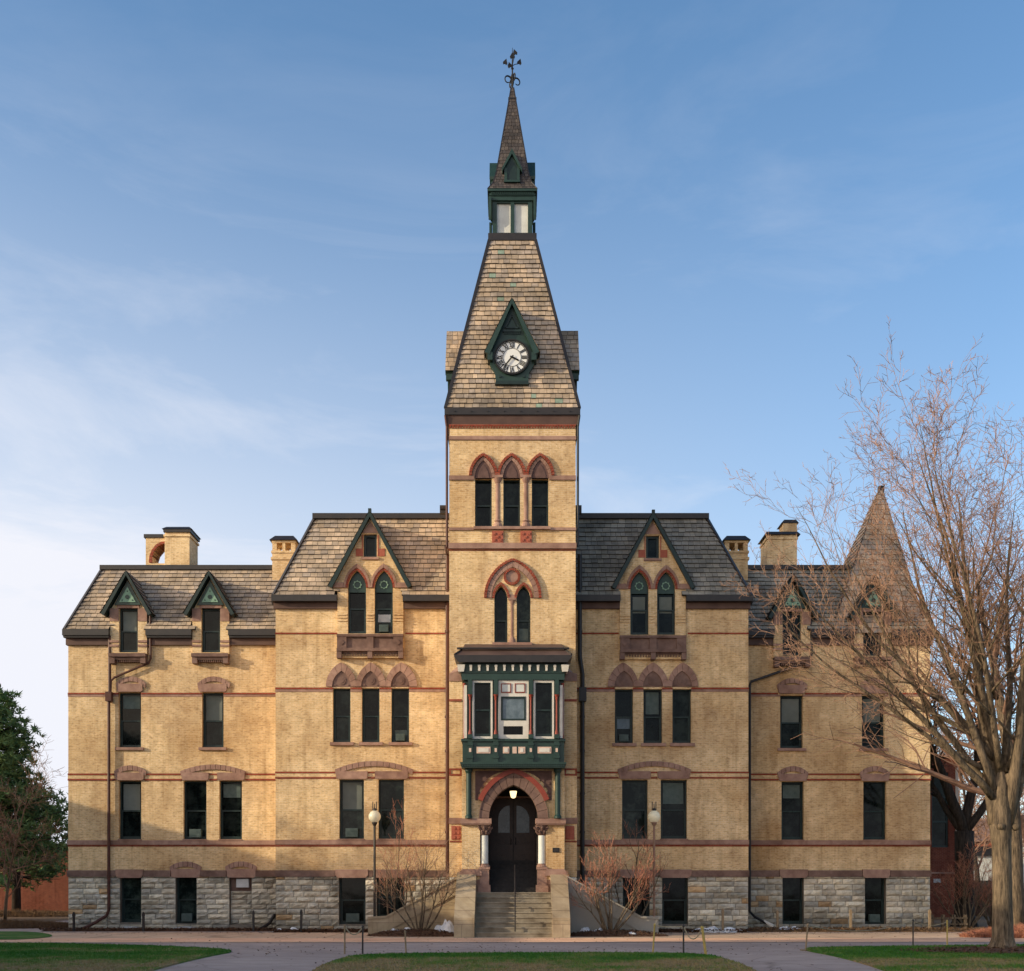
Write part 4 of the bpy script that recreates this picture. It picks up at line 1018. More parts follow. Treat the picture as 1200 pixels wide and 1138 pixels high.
    def curl(ang, z, s=1.0, up=0):
        ca, sa = math.cos(ang), math.sin(ang); P = []
        for i in range(15):
            t = i / 14; th = math.radians(200 - 330 * t); rr = .13 * s * (1 - .45 * t)
            r = .15 * s + rr * math.cos(th) * 1.0 + (0.0); h = rr * math.sin(th) * 1.1
            P.append((X + ca * r, TCY + sa * r, z + h + up))
        P.insert(0, (X, TCY, z - .18 * s)); mb.tube(P, [.03] + [.034 - .0012 * i for i in range(15)], 6)
    for i in range(4): curl(math.radians(20 + 90 * i), Zf(95), 1.25, .0)
    def heart(cx, cy, cz, s, rot):
        pts = [(0, .14), (.09, -.02), (.06, -.09), (0, -.05), (-.06, -.09), (-.09, -.02)]
        mb.prism([(cx + s * (x * math.cos(rot) - z * math.sin(rot)), cz + s * (x * math.sin(rot) + z * math.cos(rot))) for x, z in pts], cy - .02, cy + .02)
    heart(X, TCY, Zf(66), 1.1, 0)
    for i in range(4):
        a = math.radians(20 + 90 * i); ca, sa = math.cos(a), math.sin(a); dz = (.0, -.0, -.14, .1)[i]
        mb.tube([(X, TCY, Zf(77)), (X + ca * .12, TCY + sa * .12, Zf(74.5) + dz * .5), (X + ca * .2, TCY + sa * .2, Zf(73.5) + dz)], .014, 6)
        heart(X + ca * .29, TCY + sa * .29, Zf(71) + dz, 1, .3 * (1 if i % 2 else -1))
    mb.build('finial', 'black', sp)
spire()

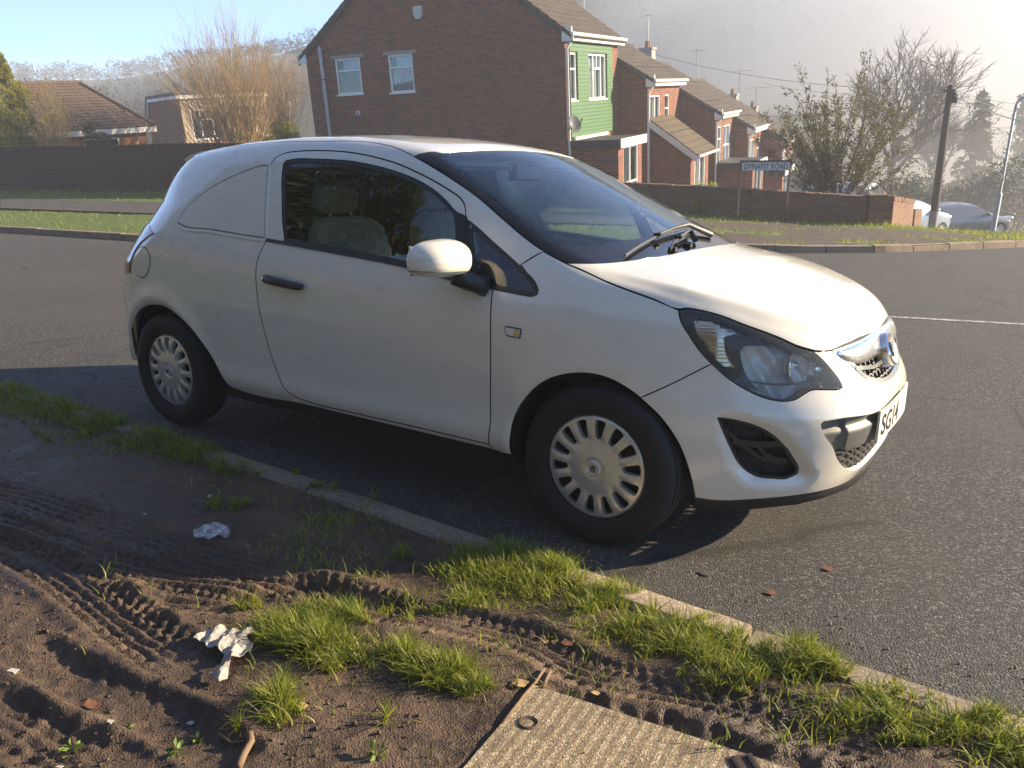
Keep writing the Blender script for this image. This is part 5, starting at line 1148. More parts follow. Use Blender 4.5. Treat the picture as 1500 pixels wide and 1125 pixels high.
def window(house,fr,a0,a1,b0,b1,layout='two',name='window',depth=.06,sill=True,curtain=True):
    f=MB();t=.055
    def bar(x0,x1,y0,y1,d0=depth-.045,d1=depth+.03): 
        P=np.array([[x,y,d] for x in(x0,x1) for y in(y0,y1) for d in(d0,d1)]);f.add(fr(P),[(0,1,3,2),(4,6,7,5),(0,4,5,1),(2,3,7,6),(0,2,6,4),(1,5,7,3)])
    bar(a0,a0+t,b0,b1);bar(a1-t,a1,b0,b1);bar(a0+t,a1-t,b0,b0+t);bar(a0+t,a1-t,b1-t,b1)
    H=b1-b0;W=a1-a0
    if layout=='two': bar(a0+t,a1-t,b0+H*.64,b0+H*.64+t)
    elif layout=='three':
        bar(a0+W*.30,a0+W*.30+t,b0+t,b1-t);bar(a0+W*.72,a0+W*.72+t,b0+t,b1-t);bar(a0+W*.30+t,a0+W*.72,b0+H*.66,b0+H*.66+t);bar(a0+W*.51-.02,a0+W*.51+.02,b0+H*.66+t,b1-t)
    elif layout=='door': bar(a0+t,a1-t,b0+H*.42,b0+H*.42+t);bar(a0+W*.45,a0+W*.45+t,b0+t,b1-t)
    fo=f.build(name,MAT['upvc'],house)
    p=MB();P=np.array([[a0+t,b0+t,depth],[a1-t,b0+t,depth],[a1-t,b1-t,depth],[a0+t,b1-t,depth]]);p.add(fr(P),[(0,1,2,3)]);p.build('pane',MAT['ws_glass'],fo)
    c=MB();nn=26;xs=np.linspace(a0+t,a1-t,nn);P=[]
    for i,x in enumerate(xs): 
        for y in(b0+t*.3,b0+H*(.62 if layout=='two' else .9)): P.append([x,y,depth+.07+.02*math.sin(i*1.9)])
    c.add(fr(np.array(P)),[(2*i,2*i+2,2*i+3,2*i+1) for i in range(nn-1)]);
    if curtain: c.build('curtain',MAT['curtain'],fo)
    d_=MB();P=np.array([[a0,b0,depth+.16],[a1,b0,depth+.16],[a1,b1,depth+.16],[a0,b1,depth+.16]]);d_.add(fr(P),[(0,1,2,3)]);d_.build('room_behind',MAT['pane'],fo)
    if sill:
        s_=MB();P=np.array([[x,y,d] for x in(a0-.05,a1+.05) for y in(b0-.05,b0) for d in(-.05,depth-.047)]);s_.add(fr(P),[(0,1,3,2),(4,6,7,5),(0,4,5,1),(2,3,7,6),(0,2,6,4),(1,5,7,3)]);s_.build('sill',MAT['upvc'],fo)
    return fo
e1=np.array([-.15787,.98746,0]);HROT=math.atan2(e1[1],e1[0])-math.pi/2
def roof_plane(house,x0,z0,x1,z1,y0,y1,mat,name='roof',thick=.09,course=.32,off=0):
    """tiled plane from the eave (x0,z0) up to the ridge (x1,z1), in stepped courses"""
    L=math.hypot(x1-x0,z1-z0);n=int(L/course);m=MB();d=np.array([x1-x0,0,z1-z0])/L;nm=np.array([-d[2],0,d[0]]);nm=nm if nm[2]>0 else -nm
    for i in range(n):
        a=np.array([x0,0,z0])+d*(i*L/n-(.03 if i else 0));b=np.array([x0,0,z0])+d*((i+1)*L/n)
        P=[]
        for y in(y0,y1):
            for p,h in((a,.035),(b,.012),(b,-.02),(a,-.02)): q_=p+nm*h;P.append([q_[0],y,q_[2]])
        m.add(P,[(0,1,5,4),(1,2,6,5),(2,3,7,6),(3,0,4,7),(0,3,2,1),(4,5,6,7)])
    P=[]
    for y in(y0+.002,y1-.002):
        for p in(np.array([x0,0,z0]),np.array([x1,0,z1])):
            for h in(-.021,-thick): q_=p+nm*h;P.append([q_[0],y,q_[2]])
    m.add(P,[(0,2,3,1),(4,5,7,6),(0,4,6,2),(1,3,7,5),(0,1,5,4),(2,6,7,3)])
    return m.build(name,mat,house)
def frG(P): P=np.asarray(P,float);return np.c_[P[:,0],P[:,2],P[:,1]]          # gable wall: y=0 plane, depth along +y
def frF(P): P=np.asarray(P,float);return np.c_[-P[:,2],P[:,0],P[:,1]]         # front wall: x=0 plane, depth along -x
def boxp(house,name,c,d,mat,**k):
    m=MB();m.box(c,d);return m.build(name,mat,house,**k)
def tubep(house,name,pts,r,mat,n=8):
    m=MB();m.tube(pts,r,n);return m.build(name,mat,house,smooth=True,angle=50)
def terrace_house(corner,zb,ze,D,Wd,label,gable_holes=(),front_holes=(),pitch=36.5,apron=1.5,brick='brick'):
    h=empty('terraced_house',(corner[0],corner[1],zb),(0,0,HROT));tag(h,label,'house','terraced houses stepping down the hill')
    E=ze-zb;R=E+math.tan(math.radians(pitch))*D/2
    wl=wall_sheet([(-D,-apron),(0,-apron),(0,E),(-D/2,R),(-D,E)],gable_holes,.22,frG)
    w2=wall_sheet(rect(.2205,Wd-.2205,-apron,E),front_holes,.22,frF)
    for v,f_ in((w2.v,w2.f),): wl.add(v,f_)
    w3=wall_sheet([(-D,-apron),(0,-apron),(0,E),(-D/2,R),(-D,E)],[],.22,lambda P:np.c_[P[:,0],Wd-P[:,2],P[:,1]]);wl.add(w3.v,w3.f)
    wl.box((-D+.11,Wd/2,(E-apron)/2),(.22,Wd-.441,E+apron));wl.build('wall',MAT[brick],h)
    ov=.30;tn=math.tan(math.radians(pitch));vg=.08
    rf_=roof_plane(h,ov,E-ov*tn+.12,-D/2,R+.12,-vg,Wd+.02,MAT['tile']);roof_plane(h,-D-ov,E-ov*tn+.12,-D/2,R+.12,-vg,Wd+.02,MAT['tile'])
    m=MB();m.tube([(-D/2,-vg,R+.13),(-D/2,Wd+.02,R+.13)],.11,10);m.build('ridge_tile',MAT['tile'],rf_)
    # barge boards on the near verge and fascia, gutters
    for s in(1,-1):
        P=[]
        for x,z in((-D/2,R+.06),(-D/2+s*(D/2+ov),E-ov*tn+.06)):
            for dz in(0,-.17): P+=[[x,-.062,z+dz],[x,-.03,z+dz]]
        m=MB();m.add(P,[(0,4,6,2),(1,3,7,5),(0,1,5,4),(2,6,7,3),(0,2,3,1),(4,5,7,6)]);m.build('barge_board',MAT['felt'],h)
        xx=.16 if s==1 else -D-.16
        boxp(h,'fascia',(xx+s*.05,Wd/2,E-.12),(.05,Wd+.14,.24),MAT['white_wood'])
        boxp(h,'soffit',(xx-s*.06,Wd/2,E-.225),(.17,Wd+.14,.03),MAT['white_wood'])
        boxp(h,'eave_box',(xx-s*.05,-.04,E-.06),(.32,.07,.40),MAT['white_wood'])
        tubep(h,'gutter',[(xx+s*.13,-.1,E-.06),(xx+s*.13,Wd+.08,E-.06)],.055,MAT['white_wood'])
    return h,E,R
C1=at(826,48,24.5)
def corner_at(P,u,dr):
    """move P along dr until it is seen at photo column u"""
    dr=np.asarray(dr,float);a,b=-40.,40.
    g_=lambda t:(lambda d_:FPX*(d_@_rt)/(d_@_f)+750-u)(P+t*dr-CAMP)
    ts=np.linspace(0,30,3001);vs=np.array([g_(t) for t in ts]);i=np.where(np.sign(vs[:-1])!=np.sign(vs[1:]))[0]
    return ts[i[0]] if len(i) else 5.0
NF=np.array([e1[1],-e1[0],0])            # direction the fronts face
D1=9.7;W1=corner_at(C1,905,e1)
ze1=C1[2]+.02;zb1=ze1-5.0
gx_=lambda u:-corner_at(C1,u,-NF)        # gable x for a photo column
def gz(u,v):                             # height on the gable plane
    d_=_f+(u-750)/FPX*_rt-(v-562.5)/FPX*_up;n_=e1;t=((C1-CAMP)@n_)/(d_@n_);return (CAMP+d_*t)[2]-zb1
def gxz(u,v):
    d_=_f+(u-750)/FPX*_rt-(v-562.5)/FPX*_up;t=((C1-CAMP)@e1)/(d_@e1);p=CAMP+d_*t;return (p-C1)@NF,p[2]-zb1
def fyz(P,u,v,zb):
    """point of the photo on a plane through P facing the front: (along row, height)"""
    d_=_f+(u-750)/FPX*_rt-(v-562.5)/FPX*_up;t=((P-CAMP)@NF)/(d_@NF);p=CAMP+d_*t;return (p-P)@e1,p[2]-zb
wa=[*gxz(496,139),*gxz(527,84)];wb=[*gxz(573,136),*gxz(604,78)]
gw1=rect(wa[0],wa[2]-.02,wa[1],wa[3]);gw2=rect(wb[0],wb[2]-.02,wb[1],wb[3])
fw1=fyz(C1,858,124,zb1);fw2=fyz(C1,889,76,zb1);f1a,f1b=1.72,3.95;fz0,fz1=3.05,4.45
h1,E1,R1=terrace_house(C1,zb1,ze1,D1,W1,'end brick house with two small gable windows and green tiled front',[gw1,gw2],[rect(.35,.95,fz0,fz1),rect(1.95,3.75,fz0,fz1)],pitch=36.5)
window(h1,frG,gw1[0][0],gw1[1][0],gw1[0][1],gw1[2][1]);window(h1,frG,gw2[0][0],gw2[1][0],gw2[0][1],gw2[2][1])
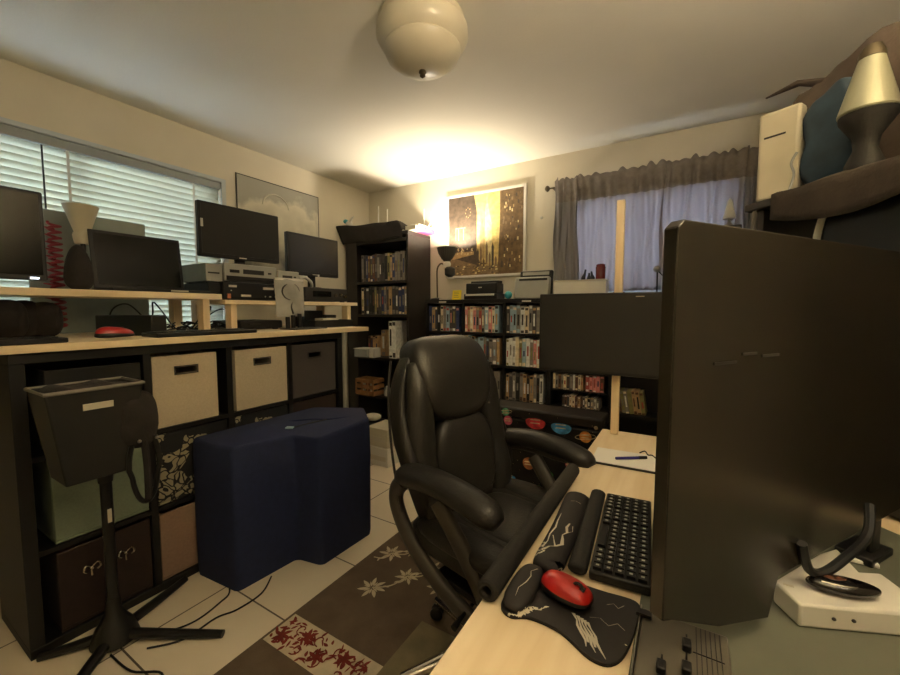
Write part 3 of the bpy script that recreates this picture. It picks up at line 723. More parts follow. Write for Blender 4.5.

- **Your goal**
Provide only the number of lines in the entries that hold the word "parts".

- **Answer below**
3